» EXERCISE PROMPT:
Please give the listing again in its entirety, exactly as written.

» MATERIAL PROVIDED:
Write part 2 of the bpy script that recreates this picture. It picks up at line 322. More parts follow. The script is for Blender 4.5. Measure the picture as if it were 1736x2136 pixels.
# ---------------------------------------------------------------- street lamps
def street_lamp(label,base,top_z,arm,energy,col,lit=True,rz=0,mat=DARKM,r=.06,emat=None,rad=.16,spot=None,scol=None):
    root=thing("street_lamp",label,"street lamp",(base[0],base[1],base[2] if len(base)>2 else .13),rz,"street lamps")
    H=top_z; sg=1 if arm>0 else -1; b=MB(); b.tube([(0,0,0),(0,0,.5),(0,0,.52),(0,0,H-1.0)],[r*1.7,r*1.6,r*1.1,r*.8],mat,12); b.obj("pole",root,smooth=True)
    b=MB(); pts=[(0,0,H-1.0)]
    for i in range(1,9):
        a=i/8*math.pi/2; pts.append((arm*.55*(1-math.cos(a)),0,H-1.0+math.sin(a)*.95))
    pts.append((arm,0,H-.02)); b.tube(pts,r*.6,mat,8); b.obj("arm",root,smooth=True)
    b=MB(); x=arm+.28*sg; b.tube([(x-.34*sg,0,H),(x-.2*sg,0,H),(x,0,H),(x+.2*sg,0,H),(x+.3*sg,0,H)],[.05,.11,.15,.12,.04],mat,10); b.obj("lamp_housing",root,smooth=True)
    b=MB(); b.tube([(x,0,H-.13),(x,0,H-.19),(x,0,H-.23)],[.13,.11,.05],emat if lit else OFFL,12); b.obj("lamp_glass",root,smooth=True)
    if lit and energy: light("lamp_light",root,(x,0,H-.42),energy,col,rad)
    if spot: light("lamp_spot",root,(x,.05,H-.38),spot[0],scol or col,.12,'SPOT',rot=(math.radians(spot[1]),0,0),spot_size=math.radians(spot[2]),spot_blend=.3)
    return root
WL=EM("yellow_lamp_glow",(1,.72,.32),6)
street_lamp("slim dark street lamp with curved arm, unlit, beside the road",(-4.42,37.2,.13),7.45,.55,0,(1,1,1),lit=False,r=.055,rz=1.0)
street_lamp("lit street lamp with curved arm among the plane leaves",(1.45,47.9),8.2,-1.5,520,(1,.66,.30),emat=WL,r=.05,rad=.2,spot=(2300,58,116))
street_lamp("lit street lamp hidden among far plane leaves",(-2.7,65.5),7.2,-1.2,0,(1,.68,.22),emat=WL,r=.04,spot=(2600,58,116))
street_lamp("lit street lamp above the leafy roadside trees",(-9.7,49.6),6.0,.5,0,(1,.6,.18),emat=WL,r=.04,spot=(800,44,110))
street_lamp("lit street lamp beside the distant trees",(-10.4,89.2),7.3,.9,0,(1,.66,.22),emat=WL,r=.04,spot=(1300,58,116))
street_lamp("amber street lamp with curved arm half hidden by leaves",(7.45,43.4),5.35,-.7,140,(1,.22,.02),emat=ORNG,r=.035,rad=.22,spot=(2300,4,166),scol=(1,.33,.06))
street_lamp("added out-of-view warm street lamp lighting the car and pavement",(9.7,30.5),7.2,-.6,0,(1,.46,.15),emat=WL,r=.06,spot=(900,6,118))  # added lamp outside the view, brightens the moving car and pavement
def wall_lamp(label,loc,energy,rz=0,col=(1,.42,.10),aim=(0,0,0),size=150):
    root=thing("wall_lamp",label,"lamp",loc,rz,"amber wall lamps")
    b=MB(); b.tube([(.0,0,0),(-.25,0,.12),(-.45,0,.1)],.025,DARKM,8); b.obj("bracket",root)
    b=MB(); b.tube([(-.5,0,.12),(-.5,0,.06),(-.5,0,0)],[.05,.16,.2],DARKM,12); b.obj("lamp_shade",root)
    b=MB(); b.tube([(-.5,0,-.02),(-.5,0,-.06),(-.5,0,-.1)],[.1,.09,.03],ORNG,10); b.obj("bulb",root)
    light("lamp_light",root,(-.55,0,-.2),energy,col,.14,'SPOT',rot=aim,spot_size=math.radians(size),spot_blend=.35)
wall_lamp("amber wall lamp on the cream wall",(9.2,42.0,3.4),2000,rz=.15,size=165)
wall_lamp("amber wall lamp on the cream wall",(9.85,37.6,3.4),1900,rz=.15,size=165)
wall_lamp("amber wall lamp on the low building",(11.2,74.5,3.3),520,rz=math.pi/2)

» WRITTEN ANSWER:
Write part 2 of the bpy script that recreates this picture. It picks up at line 322. More parts follow. The script is for Blender 4.5. Measure the picture as if it were 1736x2136 pixels.
# ---------------------------------------------------------------- street lamps
def street_lamp(label,base,top_z,arm,energy,col,lit=True,rz=0,mat=DARKM,r=.06,emat=None,rad=.16,spot=None,scol=None):
    root=thing("street_lamp",label,"street lamp",(base[0],base[1],base[2] if len(base)>2 else .13),rz,"street lamps")
    H=top_z; sg=1 if arm>0 else -1; b=MB(); b.tube([(0,0,0),(0,0,.5),(0,0,.52),(0,0,H-1.0)],[r*1.7,r*1.6,r*1.1,r*.8],mat,12); b.obj("pole",root,smooth=True)
    b=MB(); pts=[(0,0,H-1.0)]
    for i in range(1,9):
        a=i/8*math.pi/2; pts.append((arm*.55*(1-math.cos(a)),0,H-1.0+math.sin(a)*.95))
    pts.append((arm,0,H-.02)); b.tube(pts,r*.6,mat,8); b.obj("arm",root,smooth=True)
    b=MB(); x=arm+.28*sg; b.tube([(x-.34*sg,0,H),(x-.2*sg,0,H),(x,0,H),(x+.2*sg,0,H),(x+.3*sg,0,H)],[.05,.11,.15,.12,.04],mat,10); b.obj("lamp_housing",root,smooth=True)
    b=MB(); b.tube([(x,0,H-.13),(x,0,H-.19),(x,0,H-.23)],[.13,.11,.05],emat if lit else OFFL,12); b.obj("lamp_glass",root,smooth=True)
    if lit and energy: light("lamp_light",root,(x,0,H-.42),energy,col,rad)
    if spot: light("lamp_spot",root,(x,.05,H-.38),spot[0],scol or col,.12,'SPOT',rot=(math.radians(spot[1]),0,0),spot_size=math.radians(spot[2]),spot_blend=.3)
    return root
WL=EM("yellow_lamp_glow",(1,.72,.32),6)
street_lamp("slim dark street lamp with curved arm, unlit, beside the road",(-4.42,37.2,.13),7.45,.55,0,(1,1,1),lit=False,r=.055,rz=1.0)
street_lamp("lit street lamp with curved arm among the plane leaves",(1.45,47.9),8.2,-1.5,520,(1,.66,.30),emat=WL,r=.05,rad=.2,spot=(2300,58,116))
street_lamp("lit street lamp hidden among far plane leaves",(-2.7,65.5),7.2,-1.2,0,(1,.68,.22),emat=WL,r=.04,spot=(2600,58,116))
street_lamp("lit street lamp above the leafy roadside trees",(-9.7,49.6),6.0,.5,0,(1,.6,.18),emat=WL,r=.04,spot=(800,44,110))
street_lamp("lit street lamp beside the distant trees",(-10.4,89.2),7.3,.9,0,(1,.66,.22),emat=WL,r=.04,spot=(1300,58,116))
street_lamp("amber street lamp with curved arm half hidden by leaves",(7.45,43.4),5.35,-.7,140,(1,.22,.02),emat=ORNG,r=.035,rad=.22,spot=(2300,4,166),scol=(1,.33,.06))
street_lamp("added out-of-view warm street lamp lighting the car and pavement",(9.7,30.5),7.2,-.6,0,(1,.46,.15),emat=WL,r=.06,spot=(900,6,118))  # added lamp outside the view, brightens the moving car and pavement
def wall_lamp(label,loc,energy,rz=0,col=(1,.42,.10),aim=(0,0,0),size=150):
    root=thing("wall_lamp",label,"lamp",loc,rz,"amber wall lamps")
    b=MB(); b.tube([(.0,0,0),(-.25,0,.12),(-.45,0,.1)],.025,DARKM,8); b.obj("bracket",root)
    b=MB(); b.tube([(-.5,0,.12),(-.5,0,.06),(-.5,0,0)],[.05,.16,.2],DARKM,12); b.obj("lamp_shade",root)
    b=MB(); b.tube([(-.5,0,-.02),(-.5,0,-.06),(-.5,0,-.1)],[.1,.09,.03],ORNG,10); b.obj("bulb",root)
    light("lamp_light",root,(-.55,0,-.2),energy,col,.14,'SPOT',rot=aim,spot_size=math.radians(size),spot_blend=.35)
wall_lamp("amber wall lamp on the cream wall",(9.2,42.0,3.4),2000,rz=.15,size=165)
wall_lamp("amber wall lamp on the cream wall",(9.85,37.6,3.4),1900,rz=.15,size=165)
wall_lamp("amber wall lamp on the low building",(11.2,74.5,3.3),520,rz=math.pi/2)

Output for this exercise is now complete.